"""

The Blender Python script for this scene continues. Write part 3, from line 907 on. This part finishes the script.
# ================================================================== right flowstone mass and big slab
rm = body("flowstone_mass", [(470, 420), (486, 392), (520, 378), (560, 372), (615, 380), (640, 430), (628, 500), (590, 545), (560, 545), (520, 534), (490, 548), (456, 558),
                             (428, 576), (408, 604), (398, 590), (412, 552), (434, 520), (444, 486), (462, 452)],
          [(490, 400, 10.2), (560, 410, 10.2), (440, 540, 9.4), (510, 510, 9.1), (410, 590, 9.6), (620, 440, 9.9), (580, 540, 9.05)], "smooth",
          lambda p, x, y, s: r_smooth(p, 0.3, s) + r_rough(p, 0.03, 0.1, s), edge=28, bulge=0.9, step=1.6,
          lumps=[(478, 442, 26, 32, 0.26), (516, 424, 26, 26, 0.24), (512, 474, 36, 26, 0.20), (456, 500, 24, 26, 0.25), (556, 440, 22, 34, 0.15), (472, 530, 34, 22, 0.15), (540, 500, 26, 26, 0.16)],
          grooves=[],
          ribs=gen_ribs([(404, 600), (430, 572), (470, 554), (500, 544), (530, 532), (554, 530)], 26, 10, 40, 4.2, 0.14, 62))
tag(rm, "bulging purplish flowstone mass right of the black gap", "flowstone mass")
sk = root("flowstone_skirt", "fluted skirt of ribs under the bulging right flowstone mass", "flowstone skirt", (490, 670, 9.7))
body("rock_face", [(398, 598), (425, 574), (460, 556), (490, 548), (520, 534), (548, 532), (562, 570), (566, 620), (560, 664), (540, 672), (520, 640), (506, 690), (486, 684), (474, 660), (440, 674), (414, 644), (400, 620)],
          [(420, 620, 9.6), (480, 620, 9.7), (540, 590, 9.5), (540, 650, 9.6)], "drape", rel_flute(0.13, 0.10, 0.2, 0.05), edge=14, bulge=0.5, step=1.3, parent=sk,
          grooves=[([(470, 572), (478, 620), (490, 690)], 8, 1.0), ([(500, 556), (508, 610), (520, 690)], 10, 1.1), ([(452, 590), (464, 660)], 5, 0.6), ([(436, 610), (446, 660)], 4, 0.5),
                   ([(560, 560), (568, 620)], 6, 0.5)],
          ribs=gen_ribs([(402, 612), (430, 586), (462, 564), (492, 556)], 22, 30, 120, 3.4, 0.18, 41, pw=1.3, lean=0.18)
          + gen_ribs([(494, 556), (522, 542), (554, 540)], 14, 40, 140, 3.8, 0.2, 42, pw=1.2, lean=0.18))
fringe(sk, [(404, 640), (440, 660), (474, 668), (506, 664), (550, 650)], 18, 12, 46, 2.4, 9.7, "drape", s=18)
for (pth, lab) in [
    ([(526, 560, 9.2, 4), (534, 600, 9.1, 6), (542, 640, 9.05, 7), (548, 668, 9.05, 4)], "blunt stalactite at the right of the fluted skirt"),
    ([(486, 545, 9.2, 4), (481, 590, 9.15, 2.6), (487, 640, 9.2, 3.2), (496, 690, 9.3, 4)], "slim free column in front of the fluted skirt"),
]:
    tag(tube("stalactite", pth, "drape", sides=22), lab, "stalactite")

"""

● **REQUIREMENTS**
Using the listing above, reproduce each line without omission.

● **ANSWER TO THE TASK**
The Blender Python script for this scene continues. Write part 3, from line 907 on. This part finishes the script.
# ================================================================== right flowstone mass and big slab
rm = body("flowstone_mass", [(470, 420), (486, 392), (520, 378), (560, 372), (615, 380), (640, 430), (628, 500), (590, 545), (560, 545), (520, 534), (490, 548), (456, 558),
                             (428, 576), (408, 604), (398, 590), (412, 552), (434, 520), (444, 486), (462, 452)],
          [(490, 400, 10.2), (560, 410, 10.2), (440, 540, 9.4), (510, 510, 9.1), (410, 590, 9.6), (620, 440, 9.9), (580, 540, 9.05)], "smooth",
          lambda p, x, y, s: r_smooth(p, 0.3, s) + r_rough(p, 0.03, 0.1, s), edge=28, bulge=0.9, step=1.6,
          lumps=[(478, 442, 26, 32, 0.26), (516, 424, 26, 26, 0.24), (512, 474, 36, 26, 0.20), (456, 500, 24, 26, 0.25), (556, 440, 22, 34, 0.15), (472, 530, 34, 22, 0.15), (540, 500, 26, 26, 0.16)],
          grooves=[],
          ribs=gen_ribs([(404, 600), (430, 572), (470, 554), (500, 544), (530, 532), (554, 530)], 26, 10, 40, 4.2, 0.14, 62))
tag(rm, "bulging purplish flowstone mass right of the black gap", "flowstone mass")
sk = root("flowstone_skirt", "fluted skirt of ribs under the bulging right flowstone mass", "flowstone skirt", (490, 670, 9.7))
body("rock_face", [(398, 598), (425, 574), (460, 556), (490, 548), (520, 534), (548, 532), (562, 570), (566, 620), (560, 664), (540, 672), (520, 640), (506, 690), (486, 684), (474, 660), (440, 674), (414, 644), (400, 620)],
          [(420, 620, 9.6), (480, 620, 9.7), (540, 590, 9.5), (540, 650, 9.6)], "drape", rel_flute(0.13, 0.10, 0.2, 0.05), edge=14, bulge=0.5, step=1.3, parent=sk,
          grooves=[([(470, 572), (478, 620), (490, 690)], 8, 1.0), ([(500, 556), (508, 610), (520, 690)], 10, 1.1), ([(452, 590), (464, 660)], 5, 0.6), ([(436, 610), (446, 660)], 4, 0.5),
                   ([(560, 560), (568, 620)], 6, 0.5)],
          ribs=gen_ribs([(402, 612), (430, 586), (462, 564), (492, 556)], 22, 30, 120, 3.4, 0.18, 41, pw=1.3, lean=0.18)
          + gen_ribs([(494, 556), (522, 542), (554, 540)], 14, 40, 140, 3.8, 0.2, 42, pw=1.2, lean=0.18))
fringe(sk, [(404, 640), (440, 660), (474, 668), (506, 664), (550, 650)], 18, 12, 46, 2.4, 9.7, "drape", s=18)
for (pth, lab) in [
    ([(526, 560, 9.2, 4), (534, 600, 9.1, 6), (542, 640, 9.05, 7), (548, 668, 9.05, 4)], "blunt stalactite at the right of the fluted skirt"),
    ([(486, 545, 9.2, 4), (481, 590, 9.15, 2.6), (487, 640, 9.2, 3.2), (496, 690, 9.3, 4)], "slim free column in front of the fluted skirt"),
]:
    tag(tube("stalactite", pth, "drape", sides=22), lab, "stalactite")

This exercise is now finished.